Meet Jack the Rabbit. Oh please, don't act like you've never found one of these in your house!

Living without many of the “modern conveniences” that many of us have come to expect, to depend on, this house is teaching me to appreciate simplicity. But there are times I find myself yearning for the day I hear that comforting hum of a Bosch dishwasher, the loud grumble of a hungry garbage disposal and the thrill of hearing the A/C click on during these 95+ degree summer days. Hopefully all this charm won’t lose its charm anytime soon.

Most of the house has now been filled with our Craigslist “finds” – though some are not quite what I wanted once I got them home. I have now created a stockpile of used furnishings out in the garage – just waiting for the day I can have a great neighborhood sidewalk sale. We bought a leather sofa because it was a great price, comfortable, and I really liked the 76 year old man we bought it from. He was a retired Master Gardener from Hawaii. The sofa had been purchased in Hilo and for some “Waikiki” reason, made me want to take it home. But, the truth is, I never wanted a leather sofa nor did I want the color brown. I guess I’m a sucker for a charming old man.
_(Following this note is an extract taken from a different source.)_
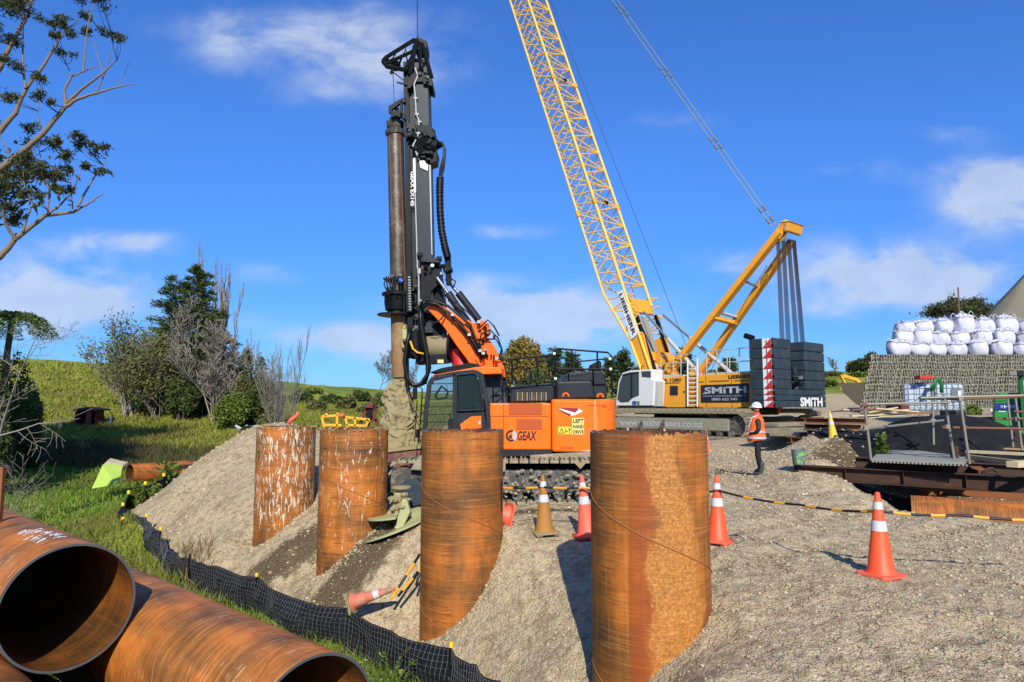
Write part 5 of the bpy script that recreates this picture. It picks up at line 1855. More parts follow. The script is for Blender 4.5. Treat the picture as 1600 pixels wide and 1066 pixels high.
clay_lump('clay_spoil', [(586, 8, 8), (596, 12, 13), (602, 22, 15), (625, 28, 20), (650, 29, 27), (664, 30, 30), (680, 32, 32), (698, 34, 34), (708, 34, 30)], 626, YC, 'clay', 140, 170, amp=.06)
clay_lump('clay_plug', [(574, 13, 12), (585, 13, 13), (590, 11, 10), (593, 9, 9)], 627, YC, 'clay', 40, 20, .03)
mb = B(); mb.ppath([(640, 597), (638, 612), (641, 628), (648, 642), (653, 652)], YC - .32, .016, 8); mb.build('auger_flight_edge', 'mud_steel', rig, smooth=True)
mb = B(); mb.ppath([(636, 668), (645, 661)], YC - .38, .018, 6); mb.build('mud_scraper', 'black_steel', rig)

# undercarriage --------------------------------------------------------------
mpoly('turntable', [(700, 706), (930, 706), (925, 722), (705, 724)], YC - .9, 1.8, 'black_steel')
mpoly('carbody', [(640, 722), (930, 718), (930, 750), (640, 760)], YC - .8, 1.7, 'engine_dark')
mpoly('front_guard', [(600, 706), (665, 700), (665, 728), (600, 733)], YC - .7, 1.3, 'red_rust', .01)
mpoly('front_guard_rail', [(600, 703), (668, 694), (668, 700), (600, 708)], YC - .75, 1.4, 'clay', .01)
mpoly('stabiliser_plate', [(828, 712), (930, 706), (975, 704), (975, 716), (835, 724)], YN - .15, .3, 'mud_track', .01)


def crawler(par, x0, x1, zb, zt, yc_, wid, n_pad_len, mat_pad, mat_frame, yaw=0.0, padth=.05):
    """racetrack of separate shoes; x0..x1 sprocket centres in local metres"""
    rr = (zt - zb) / 2
    zc = (zt + zb) / 2
    L1 = x1 - x0
    per = 2 * L1 + 2 * PI * rr
    n = int(per / n_pad_len)
    base = None
    for k in range(n):
        s = per * k / n
        if s < L1:
            px, pz, a = x0 + s, zt, 0
        elif s < L1 + PI * rr:
            q = (s - L1) / rr
            px, pz, a = x1 + rr * math.sin(q), zc + rr * math.cos(q), q
        elif s < 2 * L1 + PI * rr:
            px, pz, a = x1 - (s - L1 - PI * rr), zb, PI
        else:
            q = (s - 2 * L1 - PI * rr) / rr
            px, pz, a = x0 - rr * math.sin(q), zc - rr * math.cos(q), PI + q
        if base is None:
            mb = MB()
            mb.box((0, 0, 0), (per / n * .86, wid, padth))
            mb.box((-per / n * .25, 0, padth * .8), (.03 * n_pad_len / .19, wid, padth))
            mb.box((per / n * .15, 0, padth * .7), (.03 * n_pad_len / .19, wid, padth * .7))
            base = mb.build('track_shoe', mat_pad, par, local=True)
            o_ = base
        else:
            o_ = base.copy(); COL.objects.link(o_); o_.parent = par
        o_.location = (px, yc_ , pz)
        o_.rotation_euler = (0, a, 0)
    mb = MB()
    mb.box(((x0 + x1) / 2, yc_, zc + .0), (L1, wid * .55, rr * 1.1))
    mb.build('track_frame', mat_frame, par, bevel=.03, local=True)
    for xx, nm in ((x0, 'idler_wheel'), (x1, 'drive_sprocket')):
        mb = MB(); mb.tube((xx, yc_ - wid * .3, zc), (xx, yc_ + wid * .3, zc), rr * .74, n=28); mb.tube((xx, yc_ - wid * .36, zc), (xx, yc_ - wid * .3, zc), rr * .4, n=18)
        mb.build(nm, 'mud_steel', par, smooth=40, local=True)
    nr_ = int(L1 / (rr * 1.0))
    for k in range(nr_):
        xx = x0 + (k + .5) * L1 / nr_
        mb = MB(); mb.tube((xx, yc_ - wid * .38, zb + rr * .34), (xx, yc_ + wid * .38, zb + rr * .34), rr * .26, n=16)
        mb.build('track_roller', 'mud_steel', par, smooth=40, local=True)


loc_rig = rig.location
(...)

Now I will either be relisting it on Craigslist, or holding on to it for the day I have more space, maybe even a home office.
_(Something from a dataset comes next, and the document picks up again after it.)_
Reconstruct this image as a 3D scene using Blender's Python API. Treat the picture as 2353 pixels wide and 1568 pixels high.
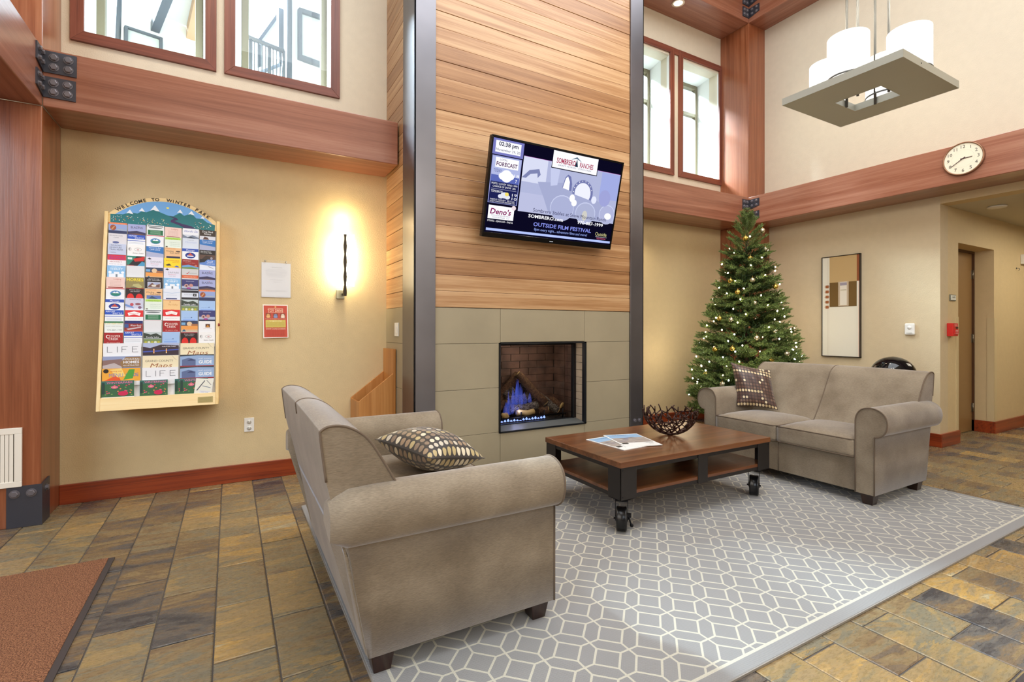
import bpy, bmesh, math, random
from mathutils import Vector, Matrix
R=math.radians
for o in list(bpy.data.objects): bpy.data.objects.remove(o)
SC=bpy.context.scene; COL=SC.collection
# ------------------------------------------------------------------ camera
YAW,PIT,ROL=R(29.432),R(.105),R(.0916)
cF=Vector((math.sin(YAW),math.cos(YAW),0)); cR=Vector((math.cos(YAW),-math.sin(YAW),0)); cU=Vector((0,0,1))
F2=cF*math.cos(PIT)+cU*math.sin(PIT); U2=cU*math.cos(PIT)-cF*math.sin(PIT)
R2=cR*math.cos(ROL)+U2*math.sin(ROL); U3=U2*math.cos(ROL)-cR*math.sin(ROL)
CX,CY,FP=1172.13,754.9,1141.27
cam=bpy.data.cameras.new('camera'); co=bpy.data.objects.new('camera',cam); COL.objects.link(co)
cam.sensor_width=36; cam.lens=FP/2353*36; cam.shift_x=(1176.5-CX)/2353; cam.shift_y=(CY-784)/2353
cam.clip_start=.02; cam.clip_end=200
m=Matrix((R2,U3,-F2)).transposed().to_4x4(); m.translation=(0,0,1.2); co.matrix_world=m
SC.camera=co
# ------------------------------------------------------------------ world, view, lights
SC.view_settings.view_transform='Standard'; SC.view_settings.look='None'
SC.view_settings.exposure=0.08; SC.view_settings.gamma=1; SC.view_settings.use_curve_mapping=False
SC.cycles.use_denoising=True; SC.cycles.max_bounces=8; SC.cycles.diffuse_bounces=4; SC.cycles.glossy_bounces=3
SC.cycles.transmission_bounces=6; SC.cycles.transparent_max_bounces=10; SC.cycles.sample_clamp_indirect=6
SC.cycles.caustics_reflective=False; SC.cycles.caustics_refractive=False
w=bpy.data.worlds.new('overcast_sky'); SC.world=w; w.use_nodes=True
bg=w.node_tree.nodes['Background']; bg.inputs[0].default_value=(.86,.93,1,1); bg.inputs[1].default_value=1.5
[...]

 Persian carpet, designer coffee table, my daybed, and Leather   sofa!!!
Dressing up an old wall heater

So basically now the place is feeling like home. Reality has set back in, kicks me in the head and reminds me that I need to find something to do. Not that I haven't been trying.  I still can’t get the coffee house off my mind, still hoping something will happen with that.  I don’t have any real prospects for work on the horizon, but trusting that something “fantastic” will be coming my way. I try and clear my own “dust bunnies” from my head, clear my thoughts and vision, and sit down to make a plan. But the plan making feels forced and unnatural. Not wabi sabi at all. One thing that I have learned in my life, that has proved true for me, is not to trust either your head or your heart. They don't work well together. Trust your gut. It won’t lead you astray. Mine is telling me a few things right now. For starters, I wasn’t put here on this earth to worry about dust balls in the corner, I am not here to do some mundane tasks for another and get a measly amount of compensation that won’t even pay my simple little rent, and that there is something creative and meaningful that I am supposed to be doing. I just have to wait a little longer, try a little harder and bend down and remove those dust balls when they gather.